▸ **The problem**:
Transcribe every line exactly. Leave the pictures behind.

▸ **Data provided**:
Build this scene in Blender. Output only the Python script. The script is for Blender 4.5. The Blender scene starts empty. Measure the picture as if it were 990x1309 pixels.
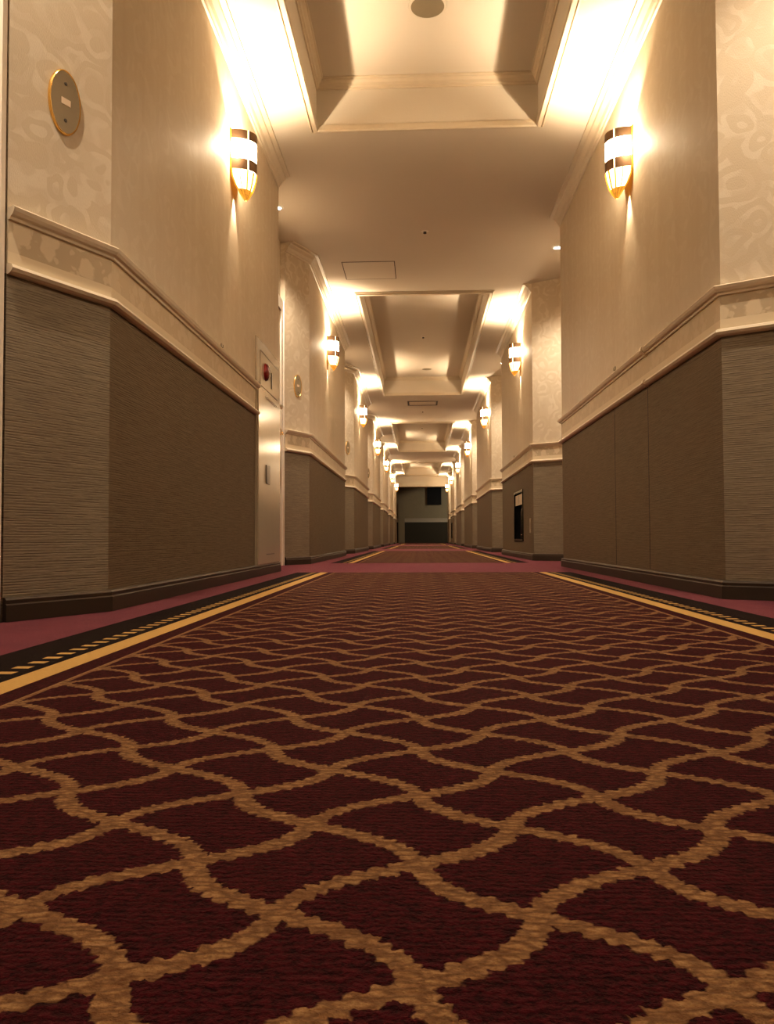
import bpy, math, random
from mathutils import Vector, Matrix
random.seed(4)
sc = bpy.context.scene
COL = sc.collection

# ------------------------------------------------------------------ dimensions (metres)
XL, XR = -0.9175, 1.0379          # faces of the projecting wall blocks
CX = 0.045                        # centre line of ceiling, carpet slightly right of it
CEIL = 2.565                      # low ceiling
COF = 2.84                        # raised ceiling inside the coffers
WN = 0.90                         # top of the woven wainscot
RT = 1.073                        # top of chair rail
Y0, YEND, YWALL = -3.2, 29.8, 34.5
LB = [(-1.95, 0.80), (2.27, 5.023), (6.435, 9.50), (10.80, 13.66), (15.0, 17.9), (19.2, 22.1), (23.4, 26.3), (27.5, YEND)]
RB = [(-1.50, 1.55), (2.7275, 5.77), (7.255, 9.98), (11.47, 14.45), (15.75, 18.65), (20.0, 22.9), (24.2, 27.15), (28.4, YEND)]
LFX, LFY, LDX = 0.150, 0.305, -1.105     # left chamfer size, door wall plane
RFX, RFY, RDX = 0.300, 0.190, 1.345      # right chamfer size, door wall plane
COFX0, COFX1 = -0.5876, 0.6774
COFFERS = [(-1.0, 4.41), (7.459, 12.77), (15.9, 21.2), (24.4, 29.25)]

# ------------------------------------------------------------------ node helper
class NT:
    def __init__(s, name):
        s.m = bpy.data.materials.new(name); s.m.use_nodes = True
        s.t = s.m.node_tree; s.n = s.t.nodes; s.l = s.t.links
        s.b = s.n['Principled BSDF']
        s._co = None
    def link(s, a, b): s.l.new(a, b)
    def inp(s, sock, v):
        if v is None: return
        if isinstance(v, bpy.types.NodeSocket): s.l.new(v, sock)
        else: sock.default_value = v
    def math(s, op, a, b=None, c=None, clamp=False):
        n = s.n.new('ShaderNodeMath'); n.operation = op; n.use_clamp = clamp
        s.inp(n.inputs[0], a); s.inp(n.inputs[1], b); s.inp(n.inputs[2], c)
        return n.outputs[0]
    def obj(s):
        if s._co is None: s._co = s.n.new('ShaderNodeTexCoord')
        return s._co.outputs['Object']
    def uv(s):
        if s._co is None: s._co = s.n.new('ShaderNodeTexCoord')
        return s._co.outputs['UV']
    def sep(s, v):
        n = s.n.new('ShaderNodeSeparateXYZ'); s.l.new(v, n.inputs[0]); return n.outputs
    def comb(s, x, y, z=0.0):
        n = s.n.new('ShaderNodeCombineXYZ'); s.inp(n.inputs[0], x); s.inp(n.inputs[1], y); s.inp(n.inputs[2], z); return n.outputs[0]
    def scale(s, v, k):
        n = s.n.new('ShaderNodeMapping'); s.l.new(v, n.inputs[0]); n.inputs['Scale'].default_value = k; return n.outputs[0]
    def noise(s, v, scale, detail=2, rough=.5, dist=0.0, color=False):
        n = s.n.new('ShaderNodeTexNoise'); s.l.new(v, n.inputs['Vector']); n.inputs['Scale'].default_value = scale
        n.inputs['Detail'].default_value = detail; n.inputs['Roughness'].default_value = rough; n.inputs['Distortion'].default_value = dist
        return n.outputs['Color'] if color else n.outputs['Fac']
    def voro(s, v, scale, feature='F1', out='Distance'):
        n = s.n.new('ShaderNodeTexVoronoi'); n.feature = feature; s.l.new(v, n.inputs['Vector']); n.inputs['Scale'].default_value = scale
        return n.outputs[out]
    def ramp(s, f, a, b, lo=0.0, hi=1.0, smooth=True):
        n = s.n.new('ShaderNodeMapRange'); n.interpolation_type = 'SMOOTHSTEP' if smooth else 'LINEAR'
        s.inp(n.inputs[0], f); n.inputs[1].default_value = a; n.inputs[2].default_value = b
        n.inputs[3].default_value = lo; n.inputs[4].default_value = hi
        return n.outputs[0]
    def mix(s, f, a, b, blend='MIX'):
        n = s.n.new('ShaderNodeMix'); n.data_type = 'RGBA'; n.blend_type = blend
        s.inp(n.inputs['Factor'], f)
        for k, v in ((6, a), (7, b)):
            if isinstance(v, (tuple, list)): v = tuple(v) + (1,) if len(v) == 3 else v
            s.inp(n.inputs[k], v)
        return n.outputs[2]
    def add(s, v, w):
        n = s.n.new('ShaderNodeVectorMath'); n.operation = 'ADD'; s.l.new(v, n.inputs[0]); s.l.new(w, n.inputs[1]); return n.outputs[0]
    def bump(s, h, strength, dist=0.002):
        n = s.n.new('ShaderNodeBump'); n.inputs['Strength'].default_value = strength; n.inputs['Distance'].default_value = dist
        s.l.new(h, n.inputs['Height']); s.l.new(n.outputs[0], s.b.inputs['Normal'])
    def set(s, color=None, rough=None, metal=None, spec=None, emit=None, es=None):
        if color is not None:
            if isinstance(color, (tuple, list)): color = tuple(color) + (1,) if len(color) == 3 else color
            s.inp(s.b.inputs['Base Color'], color)
        if rough is not None: s.inp(s.b.inputs['Roughness'], rough)
        if metal is not None: s.b.inputs['Metallic'].default_value = metal
        if spec is not None: s.b.inputs['Specular IOR Level'].default_value = spec
        if emit is not None: s.b.inputs['Emission Color'].default_value = tuple(emit) + (1,)
        if es is not None: s.b.inputs['Emission Strength'].default_value = es
        return s.m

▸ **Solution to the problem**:
Build this scene in Blender. Output only the Python script. The script is for Blender 4.5. The Blender scene starts empty. Measure the picture as if it were 990x1309 pixels.
import bpy, math, random
from mathutils import Vector, Matrix
random.seed(4)
sc = bpy.context.scene
COL = sc.collection

# ------------------------------------------------------------------ dimensions (metres)
XL, XR = -0.9175, 1.0379          # faces of the projecting wall blocks
CX = 0.045                        # centre line of ceiling, carpet slightly right of it
CEIL = 2.565                      # low ceiling
COF = 2.84                        # raised ceiling inside the coffers
WN = 0.90                         # top of the woven wainscot
RT = 1.073                        # top of chair rail
Y0, YEND, YWALL = -3.2, 29.8, 34.5
LB = [(-1.95, 0.80), (2.27, 5.023), (6.435, 9.50), (10.80, 13.66), (15.0, 17.9), (19.2, 22.1), (23.4, 26.3), (27.5, YEND)]
RB = [(-1.50, 1.55), (2.7275, 5.77), (7.255, 9.98), (11.47, 14.45), (15.75, 18.65), (20.0, 22.9), (24.2, 27.15), (28.4, YEND)]
LFX, LFY, LDX = 0.150, 0.305, -1.105     # left chamfer size, door wall plane
RFX, RFY, RDX = 0.300, 0.190, 1.345      # right chamfer size, door wall plane
COFX0, COFX1 = -0.5876, 0.6774
COFFERS = [(-1.0, 4.41), (7.459, 12.77), (15.9, 21.2), (24.4, 29.25)]

# ------------------------------------------------------------------ node helper
class NT:
    def __init__(s, name):
        s.m = bpy.data.materials.new(name); s.m.use_nodes = True
        s.t = s.m.node_tree; s.n = s.t.nodes; s.l = s.t.links
        s.b = s.n['Principled BSDF']
        s._co = None
    def link(s, a, b): s.l.new(a, b)
    def inp(s, sock, v):
        if v is None: return
        if isinstance(v, bpy.types.NodeSocket): s.l.new(v, sock)
        else: sock.default_value = v
    def math(s, op, a, b=None, c=None, clamp=False):
        n = s.n.new('ShaderNodeMath'); n.operation = op; n.use_clamp = clamp
        s.inp(n.inputs[0], a); s.inp(n.inputs[1], b); s.inp(n.inputs[2], c)
        return n.outputs[0]
    def obj(s):
        if s._co is None: s._co = s.n.new('ShaderNodeTexCoord')
        return s._co.outputs['Object']
    def uv(s):
        if s._co is None: s._co = s.n.new('ShaderNodeTexCoord')
        return s._co.outputs['UV']
    def sep(s, v):
        n = s.n.new('ShaderNodeSeparateXYZ'); s.l.new(v, n.inputs[0]); return n.outputs
    def comb(s, x, y, z=0.0):
        n = s.n.new('ShaderNodeCombineXYZ'); s.inp(n.inputs[0], x); s.inp(n.inputs[1], y); s.inp(n.inputs[2], z); return n.outputs[0]
    def scale(s, v, k):
        n = s.n.new('ShaderNodeMapping'); s.l.new(v, n.inputs[0]); n.inputs['Scale'].default_value = k; return n.outputs[0]
    def noise(s, v, scale, detail=2, rough=.5, dist=0.0, color=False):
        n = s.n.new('ShaderNodeTexNoise'); s.l.new(v, n.inputs['Vector']); n.inputs['Scale'].default_value = scale
        n.inputs['Detail'].default_value = detail; n.inputs['Roughness'].default_value = rough; n.inputs['Distortion'].default_value = dist
        return n.outputs['Color'] if color else n.outputs['Fac']
    def voro(s, v, scale, feature='F1', out='Distance'):
        n = s.n.new('ShaderNodeTexVoronoi'); n.feature = feature; s.l.new(v, n.inputs['Vector']); n.inputs['Scale'].default_value = scale
        return n.outputs[out]
    def ramp(s, f, a, b, lo=0.0, hi=1.0, smooth=True):
        n = s.n.new('ShaderNodeMapRange'); n.interpolation_type = 'SMOOTHSTEP' if smooth else 'LINEAR'
        s.inp(n.inputs[0], f); n.inputs[1].default_value = a; n.inputs[2].default_value = b
        n.inputs[3].default_value = lo; n.inputs[4].default_value = hi
        return n.outputs[0]
    def mix(s, f, a, b, blend='MIX'):
        n = s.n.new('ShaderNodeMix'); n.data_type = 'RGBA'; n.blend_type = blend
        s.inp(n.inputs['Factor'], f)
        for k, v in ((6, a), (7, b)):
            if isinstance(v, (tuple, list)): v = tuple(v) + (1,) if len(v) == 3 else v
            s.inp(n.inputs[k], v)
        return n.outputs[2]
    def add(s, v, w):
        n = s.n.new('ShaderNodeVectorMath'); n.operation = 'ADD'; s.l.new(v, n.inputs[0]); s.l.new(w, n.inputs[1]); return n.outputs[0]
    def bump(s, h, strength, dist=0.002):
        n = s.n.new('ShaderNodeBump'); n.inputs['Strength'].default_value = strength; n.inputs['Distance'].default_value = dist
        s.l.new(h, n.inputs['Height']); s.l.new(n.outputs[0], s.b.inputs['Normal'])
    def set(s, color=None, rough=None, metal=None, spec=None, emit=None, es=None):
        if color is not None:
            if isinstance(color, (tuple, list)): color = tuple(color) + (1,) if len(color) == 3 else color
            s.inp(s.b.inputs['Base Color'], color)
        if rough is not None: s.inp(s.b.inputs['Roughness'], rough)
        if metal is not None: s.b.inputs['Metallic'].default_value = metal
        if spec is not None: s.b.inputs['Specular IOR Level'].default_value = spec
        if emit is not None: s.b.inputs['Emission Color'].default_value = tuple(emit) + (1,)
        if es is not None: s.b.inputs['Emission Strength'].default_value = es
        return s.m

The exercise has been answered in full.